08
Nov
08

Walker’s Rhetoric and Poetics in Antiquity

Jeffrey Walker
Rhetoric and Poetics in Antiquity
Area: Rhetorical and Critical Theory
From Kirby’s Review

•    An era obsessed with text and textuality, a book on rhetoric and poetics has emerged urgently central
•    Hesiod and Aristotle conceived of poetics in rhetorical terms
•    Walker’s interpretation of mimesis too narrow:
o    Doesn’t account for the verbal mimesis of poetry
o    The rhetor is performing a version of himself from a script provided by the logographer.  Rhetoric has mimetic aspects, just as Aristotelian mimesis is rhetorical
•    Walker misinterprets houtos ekenios:
o    Doesn’t refer to the noetic experience of poetry
o    Does mean the cognitive connection between visual images and the things they represent
•    While Walker tries to downplay the role of Aristotle, he relies heavily on the Aristotelian system
•    Throwback to Schiappa’s question of whether and how the naming of a thing alters our understanding of it
580: “what came to be called rhetoric was neither originally nor essentially an art of practical civic oratory-rather . . . it originated from an expansion of the poetic/epideictic domain, from ‘song’ to ‘speech’ to ‘discourse’ generally … although there certainly were changes in sociopolitical conditions and rhetorical practices, there was no ‘decline of rhetoric’ in any meaningful sense in either the Hellenistic or the Roman period” (ix).
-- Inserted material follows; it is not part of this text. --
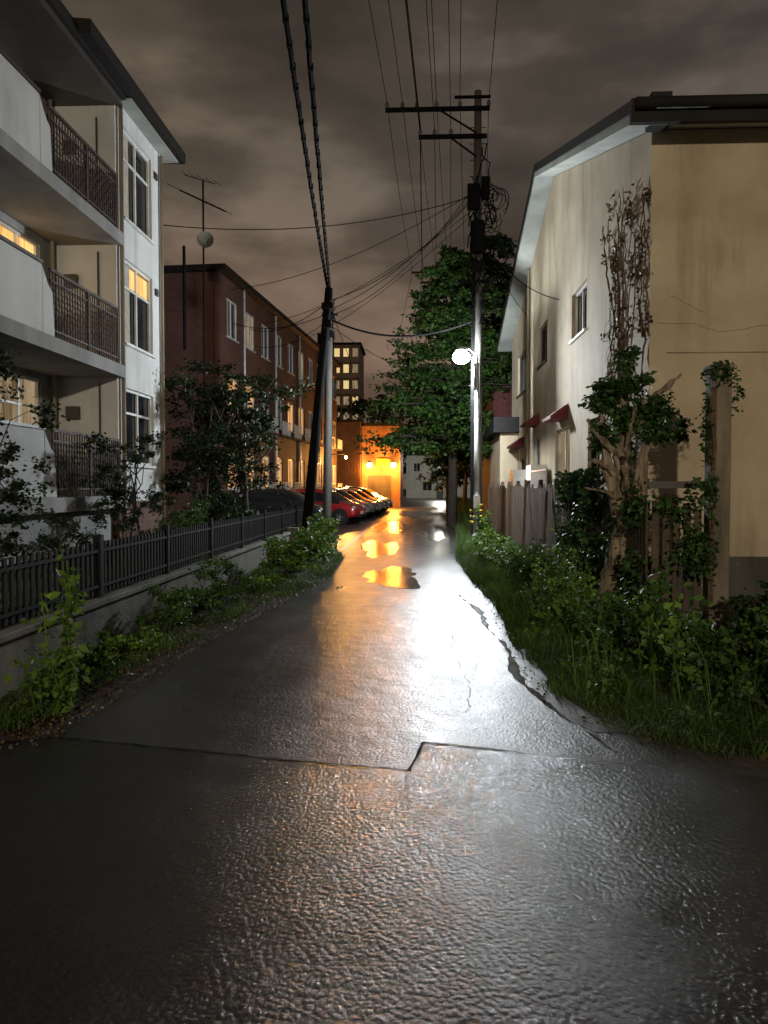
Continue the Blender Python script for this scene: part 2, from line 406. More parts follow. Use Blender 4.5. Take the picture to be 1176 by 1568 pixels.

In parts 3 and 4 he develops “a notion of rhetorical poetics that can be found embodied in archaic poetry” and discusses “the gradual occlusion of this notion in the grammatical tradition and the ‘grammaticalized’ rhetoric and poetics transmitted from the Middle Ages to early modernity” (x).  This history is recounted from a “‘sophistic’ or neosophistic rather than a neo- Aristotelian perspective” (xi); as Walker says, Plato and Aristotle “play less central roles in my discussion than some readers might expect”
581: But for Walker, the Poetics embodies a “double vision” by which Aristotle, on the one hand, presupposes a “fundamentally rhetorical conception of poetic discourse” (281) while,  n the other, simultaneously occluding its “rhetorical, argumentative, suasory character.”
From Hill’s review:
•    A sophist’s history of rhetoric
From Enos’ review:
•    Rhetoric and poetry share a common origin and are tied together as epideictic discourse
•    Insofar as epideictic is the primary form of rhetoric, and poetry is the original and ultimate form of epideictic, poetry is also the original and ultimate form of rhetoric
•    This book would benefit by stressing how all oral poetry is rhythmical and how euphony is an important feature for memory and arrangement would help readers to understand what Ong calls the “psychodynamics” of orality
•    If rhetoric was in ‘decline’ (as many historians of rhetoric describe) whey does it actually prosper?